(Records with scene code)
— START —
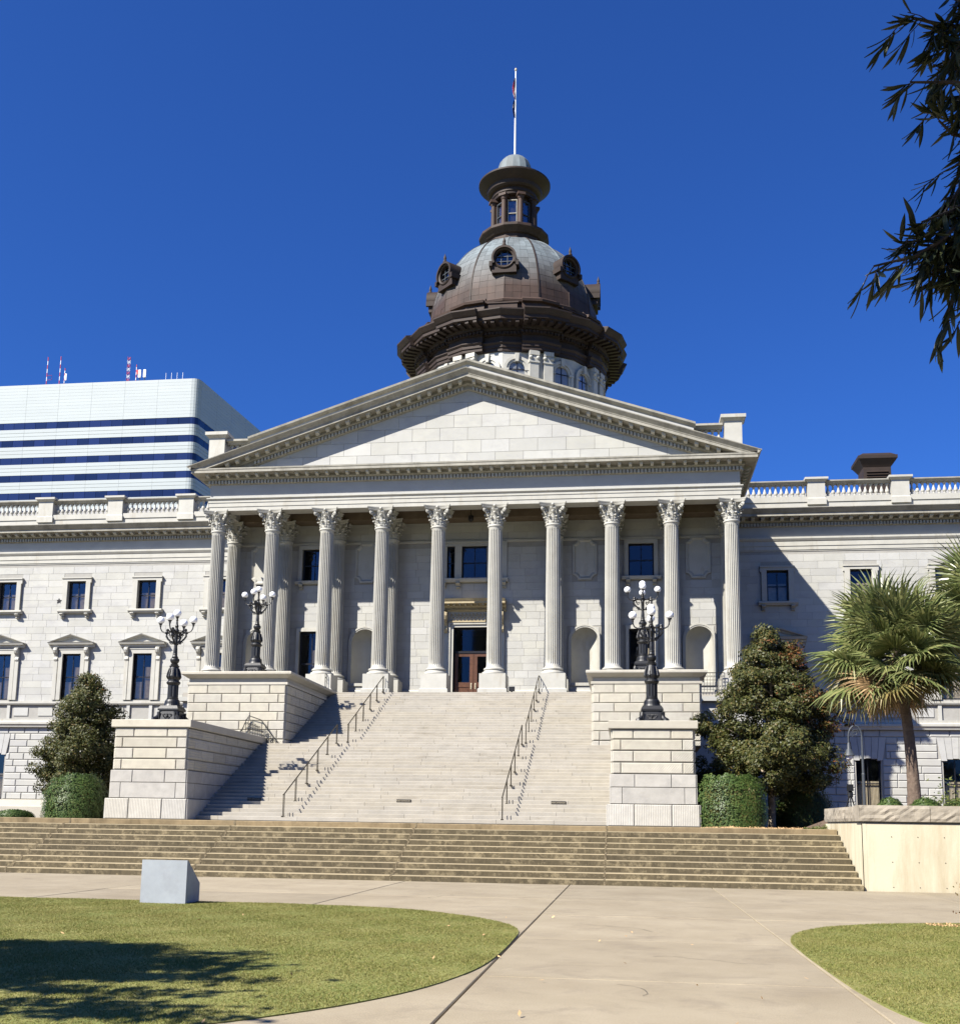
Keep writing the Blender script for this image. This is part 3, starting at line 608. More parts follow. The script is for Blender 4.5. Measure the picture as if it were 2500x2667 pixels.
# brown ventilator on the right roof
b = MB(); b.box(26.3, 28.2, 15.1, 16.9, 23.0, 27.2); b.frustum((26.3, 28.2, 15.1, 16.9, 27.2), (25.95, 28.55, 14.75, 17.25, 27.75)); b.box(25.9, 28.6, 14.7, 17.3, 27.75, 27.98); b.frustum((25.95, 28.55, 14.75, 17.25, 27.98), (26.3, 28.2, 15.1, 16.9, 28.25))
v_ = b.build('roof_ventilator', M['copper_dark'], H)
lv = MB()
for k in range(5): lv.prism([(15.1, 26.0+.2*k), (14.98, 26.02+.2*k), (15.1, 26.14+.2*k)], 26.5, 28.0, 'x')
lv.build('louvre', M['copper_dark'], v_)
# little bronze star set in the left wing wall
b = MB(); st = [( (.20 if k % 2 == 0 else .085)*math.sin(pi*k/5), (.20 if k % 2 == 0 else .085)*math.cos(pi*k/5)) for k in range(10)]
b.prism(st, -.06, -.02); b.build('star', M['bronze'], H, loc=(-31.57, GY, 17.23))
# ------------------------------------------------------------------ portico back wall
NX = [-4*SP, -2*SP, 2*SP, 4*SP]; LX = [-3*SP, 3*SP]
ph = []
for x in NX: ph.append((x-.86, x+.86, 10.21, 13.64))
for x in LX: ph += [(x-.78, x+.78, FLOOR+.3, 13.51), (x-.78, x+.78, 16.79, 18.87)]
ph += [(-1.25, 1.25, FLOOR, 13.7), (-.80, .80, 16.8, 18.9), (-1.74, -1.24, 16.8, 18.9), (1.24, 1.74, 16.8, 18.9)]
wall(-15.95, 15.95, 1.5, 20.9, ph, WY, .45)
pz = [FLOOR+.0+.462*k for k in range(26)]
sur = [(a-(.16 if z < 16 else .30), b+(.16 if z < 16 else .30), z0, z1+.2) for a, b, z0, z1 in ph for z in (z0,)]
sur = [(a-.22, b+.22, z0, z1+.2) for a, b, z0, z1 in ph]+[(x-.78, x+.78, 16.6, 19.25) for x in NX]
for (a, b_, z0, z1) in courses(-15.95, 15.95, [z for z in pz if z < 19.0], sur, 1.05):
    put_stone(a, z0, b_-a, z1-z0, .018, .005, WY, single=False)
for (a, b_, z0, z1) in courses(-15.95, 15.95, [19.33, 19.8, 20.27, 20.9], [], 1.6): put_stone(a, z0, b_-a, z1-z0, .018, .005, WY, single=False)
b = MB(); b.prism([(WY, 19.14), (WY-.07, 19.14), (WY-.10, 19.22), (WY-.10, 19.30), (WY, 19.33)], -15.95, 15.95, 'x'); b.build('string_course', MS, H)
b = MB(); b.prism([(WY, FLOOR), (WY-.16, FLOOR), (WY-.16, FLOOR+.55), (WY-.10, FLOOR+.65), (WY, FLOOR+.65)], -15.95, -1.9, 'x'); b.prism([(WY, FLOOR), (WY-.16, FLOOR), (WY-.16, FLOOR+.55), (WY-.10, FLOOR+.65), (WY, FLOOR+.65)], 1.9, 15.95, 'x'); b.build('base_moulding', MS, H)
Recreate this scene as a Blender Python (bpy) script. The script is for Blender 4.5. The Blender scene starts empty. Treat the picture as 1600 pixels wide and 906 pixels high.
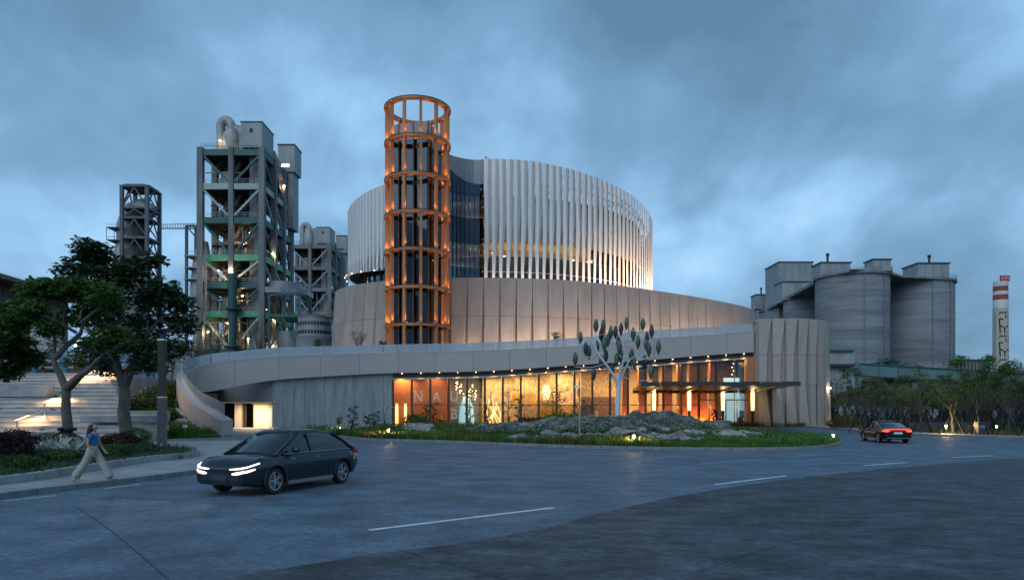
import bpy, bmesh, math, random
import numpy as np
from mathutils import Vector, Matrix, noise
sc = bpy.context.scene
COL = sc.collection
PI = math.pi
R = math.radians
rnd = random.Random(7)

# ------------------------------------------------------------------ camera
F_PX, HOR, EYE = 1070.0, 640.0, 2.2       # focal length and horizon of the 1600x906 photograph, eye height
cam = bpy.data.cameras.new("camera"); cam_o = bpy.data.objects.new("camera", cam); COL.objects.link(cam_o)
cam.sensor_width = 36; cam.lens = F_PX / 1600 * 36
cam.shift_y = (HOR - 453) / 1600
cam.clip_start = 0.1; cam.clip_end = 6000
cam_o.location = (0, 0, EYE); cam_o.rotation_euler = (R(90), 0, 0)
sc.camera = cam_o
def P(px, py, d):                           # a pixel of the survey photograph at distance d -> world point
    return Vector(((px - 800) / F_PX * d, d, EYE + (HOR - py) / F_PX * d))
def X(px, d): return (px - 800) / F_PX * d

# ------------------------------------------------------------------ sky, sun, exposure
SUN_EL, SUN_AZ = R(38), R(205)              # soft bright overcast behind the camera, to the left
world = bpy.data.worlds.new("World"); sc.world = world; world.use_nodes = True
nt = world.node_tree; nt.nodes.clear()
def wn(t, **k):
    n = nt.nodes.new(t)
    for a, b in k.items(): setattr(n, a, b)
    return n
out = wn('ShaderNodeOutputWorld'); bg = wn('ShaderNodeBackground'); bg.inputs[1].default_value = 0.138
sky = wn('ShaderNodeTexSky'); sky.sky_type = 'NISHITA'; sky.sun_disc = False
sky.sun_elevation = SUN_EL; sky.sun_rotation = SUN_AZ; sky.air_density = 2.0; sky.ozone_density = 6.0
tc = wn('ShaderNodeTexCoord'); sx = wn('ShaderNodeSeparateXYZ'); nt.links.new(tc.outputs['Generated'], sx.inputs[0])
def m(op, a, b=None, clamp=False):
    n = wn('ShaderNodeMath', operation=op); n.use_clamp = clamp
    for i, v in enumerate((a, b)):
        if v is None: continue
        if isinstance(v, (int, float)): n.inputs[i].default_value = v
        else: nt.links.new(v, n.inputs[i])
    return n.outputs[0]
zz = m('MAXIMUM', sx.outputs[2], 0.0)
den = m('ADD', zz, 0.50)
cmb = wn('ShaderNodeCombineXYZ')
nt.links.new(m('DIVIDE', sx.outputs[0], den), cmb.inputs[0]); nt.links.new(m('DIVIDE', sx.outputs[1], den), cmb.inputs[1])
def wnoise(scale, detail, rough, dist, off):
    mp = wn('ShaderNodeMapping'); nt.links.new(cmb.outputs[0], mp.inputs[0]); mp.inputs['Location'].default_value = off
    mp.inputs['Scale'].default_value = (1.25, 1.0, 1); mp.inputs['Rotation'].default_value = (0, 0, 0.25)
    n = wn('ShaderNodeTexNoise'); nt.links.new(mp.outputs[0], n.inputs['Vector'])
    n.inputs['Scale'].default_value = scale; n.inputs['Detail'].default_value = detail
    n.inputs['Roughness'].default_value = rough; n.inputs['Distortion'].default_value = dist
    return n.outputs['Fac']
big = wnoise(1.5, 4, .5, .15, (1.7, 7.9, 0)); fine = wnoise(4.2, 7, .56, .25, (7.7, 2.4, 0))
v = m('ADD', m('MULTIPLY', big, 0.68), m('MULTIPLY', fine, 0.32))
v = m('ADD', m('SUBTRACT', v, m('MULTIPLY', m('ABSOLUTE', m('SUBTRACT', zz, 0.25)), 0.44)), 0.02)
ramp = wn('ShaderNodeValToRGB'); nt.links.new(v, ramp.inputs[0])
cr = ramp.color_ramp
cr.elements[0].position = 0.30; cr.elements[0].color = (0.085, 0.175, 0.275, 1)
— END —
*SET PROBLEM:*
In this exercise, set down all of the data exactly, without the pictures.

*EXERCISE SOLUTION:*
Keep writing the Blender script for this image. This is part 3, starting at line 608. More parts follow. The script is for Blender 4.5. Measure the picture as if it were 2500x2667 pixels.
# brown ventilator on the right roof
b = MB(); b.box(26.3, 28.2, 15.1, 16.9, 23.0, 27.2); b.frustum((26.3, 28.2, 15.1, 16.9, 27.2), (25.95, 28.55, 14.75, 17.25, 27.75)); b.box(25.9, 28.6, 14.7, 17.3, 27.75, 27.98); b.frustum((25.95, 28.55, 14.75, 17.25, 27.98), (26.3, 28.2, 15.1, 16.9, 28.25))
v_ = b.build('roof_ventilator', M['copper_dark'], H)
lv = MB()
for k in range(5): lv.prism([(15.1, 26.0+.2*k), (14.98, 26.02+.2*k), (15.1, 26.14+.2*k)], 26.5, 28.0, 'x')
lv.build('louvre', M['copper_dark'], v_)
# little bronze star set in the left wing wall
b = MB(); st = [( (.20 if k % 2 == 0 else .085)*math.sin(pi*k/5), (.20 if k % 2 == 0 else .085)*math.cos(pi*k/5)) for k in range(10)]
b.prism(st, -.06, -.02); b.build('star', M['bronze'], H, loc=(-31.57, GY, 17.23))
# ------------------------------------------------------------------ portico back wall
NX = [-4*SP, -2*SP, 2*SP, 4*SP]; LX = [-3*SP, 3*SP]
ph = []
for x in NX: ph.append((x-.86, x+.86, 10.21, 13.64))
for x in LX: ph += [(x-.78, x+.78, FLOOR+.3, 13.51), (x-.78, x+.78, 16.79, 18.87)]
ph += [(-1.25, 1.25, FLOOR, 13.7), (-.80, .80, 16.8, 18.9), (-1.74, -1.24, 16.8, 18.9), (1.24, 1.74, 16.8, 18.9)]
wall(-15.95, 15.95, 1.5, 20.9, ph, WY, .45)
pz = [FLOOR+.0+.462*k for k in range(26)]
sur = [(a-(.16 if z < 16 else .30), b+(.16 if z < 16 else .30), z0, z1+.2) for a, b, z0, z1 in ph for z in (z0,)]
sur = [(a-.22, b+.22, z0, z1+.2) for a, b, z0, z1 in ph]+[(x-.78, x+.78, 16.6, 19.25) for x in NX]
for (a, b_, z0, z1) in courses(-15.95, 15.95, [z for z in pz if z < 19.0], sur, 1.05):
    put_stone(a, z0, b_-a, z1-z0, .018, .005, WY, single=False)
for (a, b_, z0, z1) in courses(-15.95, 15.95, [19.33, 19.8, 20.27, 20.9], [], 1.6): put_stone(a, z0, b_-a, z1-z0, .018, .005, WY, single=False)
b = MB(); b.prism([(WY, 19.14), (WY-.07, 19.14), (WY-.10, 19.22), (WY-.10, 19.30), (WY, 19.33)], -15.95, 15.95, 'x'); b.build('string_course', MS, H)
b = MB(); b.prism([(WY, FLOOR), (WY-.16, FLOOR), (WY-.16, FLOOR+.55), (WY-.10, FLOOR+.65), (WY, FLOOR+.65)], -15.95, -1.9, 'x'); b.prism([(WY, FLOOR), (WY-.16, FLOOR), (WY-.16, FLOOR+.55), (WY-.10, FLOOR+.65), (WY, FLOOR+.65)], 1.9, 15.95, 'x'); b.build('base_moulding', MS, H)
Recreate this scene as a Blender Python (bpy) script. The script is for Blender 4.5. The Blender scene starts empty. Treat the picture as 1600 pixels wide and 906 pixels high.
import bpy, bmesh, math, random
import numpy as np
from mathutils import Vector, Matrix, noise
sc = bpy.context.scene
COL = sc.collection
PI = math.pi
R = math.radians
rnd = random.Random(7)

# ------------------------------------------------------------------ camera
F_PX, HOR, EYE = 1070.0, 640.0, 2.2       # focal length and horizon of the 1600x906 photograph, eye height
cam = bpy.data.cameras.new("camera"); cam_o = bpy.data.objects.new("camera", cam); COL.objects.link(cam_o)
cam.sensor_width = 36; cam.lens = F_PX / 1600 * 36
cam.shift_y = (HOR - 453) / 1600
cam.clip_start = 0.1; cam.clip_end = 6000
cam_o.location = (0, 0, EYE); cam_o.rotation_euler = (R(90), 0, 0)
sc.camera = cam_o
def P(px, py, d):                           # a pixel of the survey photograph at distance d -> world point
    return Vector(((px - 800) / F_PX * d, d, EYE + (HOR - py) / F_PX * d))
def X(px, d): return (px - 800) / F_PX * d

# ------------------------------------------------------------------ sky, sun, exposure
SUN_EL, SUN_AZ = R(38), R(205)              # soft bright overcast behind the camera, to the left
world = bpy.data.worlds.new("World"); sc.world = world; world.use_nodes = True
nt = world.node_tree; nt.nodes.clear()
def wn(t, **k):
    n = nt.nodes.new(t)
    for a, b in k.items(): setattr(n, a, b)
    return n
out = wn('ShaderNodeOutputWorld'); bg = wn('ShaderNodeBackground'); bg.inputs[1].default_value = 0.138
sky = wn('ShaderNodeTexSky'); sky.sky_type = 'NISHITA'; sky.sun_disc = False
sky.sun_elevation = SUN_EL; sky.sun_rotation = SUN_AZ; sky.air_density = 2.0; sky.ozone_density = 6.0
tc = wn('ShaderNodeTexCoord'); sx = wn('ShaderNodeSeparateXYZ'); nt.links.new(tc.outputs['Generated'], sx.inputs[0])
def m(op, a, b=None, clamp=False):
    n = wn('ShaderNodeMath', operation=op); n.use_clamp = clamp
    for i, v in enumerate((a, b)):
        if v is None: continue
        if isinstance(v, (int, float)): n.inputs[i].default_value = v
        else: nt.links.new(v, n.inputs[i])
    return n.outputs[0]
zz = m('MAXIMUM', sx.outputs[2], 0.0)
den = m('ADD', zz, 0.50)
cmb = wn('ShaderNodeCombineXYZ')
nt.links.new(m('DIVIDE', sx.outputs[0], den), cmb.inputs[0]); nt.links.new(m('DIVIDE', sx.outputs[1], den), cmb.inputs[1])
def wnoise(scale, detail, rough, dist, off):
    mp = wn('ShaderNodeMapping'); nt.links.new(cmb.outputs[0], mp.inputs[0]); mp.inputs['Location'].default_value = off
    mp.inputs['Scale'].default_value = (1.25, 1.0, 1); mp.inputs['Rotation'].default_value = (0, 0, 0.25)
    n = wn('ShaderNodeTexNoise'); nt.links.new(mp.outputs[0], n.inputs['Vector'])
    n.inputs['Scale'].default_value = scale; n.inputs['Detail'].default_value = detail
    n.inputs['Roughness'].default_value = rough; n.inputs['Distortion'].default_value = dist
    return n.outputs['Fac']
big = wnoise(1.5, 4, .5, .15, (1.7, 7.9, 0)); fine = wnoise(4.2, 7, .56, .25, (7.7, 2.4, 0))
v = m('ADD', m('MULTIPLY', big, 0.68), m('MULTIPLY', fine, 0.32))
v = m('ADD', m('SUBTRACT', v, m('MULTIPLY', m('ABSOLUTE', m('SUBTRACT', zz, 0.25)), 0.44)), 0.02)
ramp = wn('ShaderNodeValToRGB'); nt.links.new(v, ramp.inputs[0])
cr = ramp.color_ramp
cr.elements[0].position = 0.30; cr.elements[0].color = (0.085, 0.175, 0.275, 1)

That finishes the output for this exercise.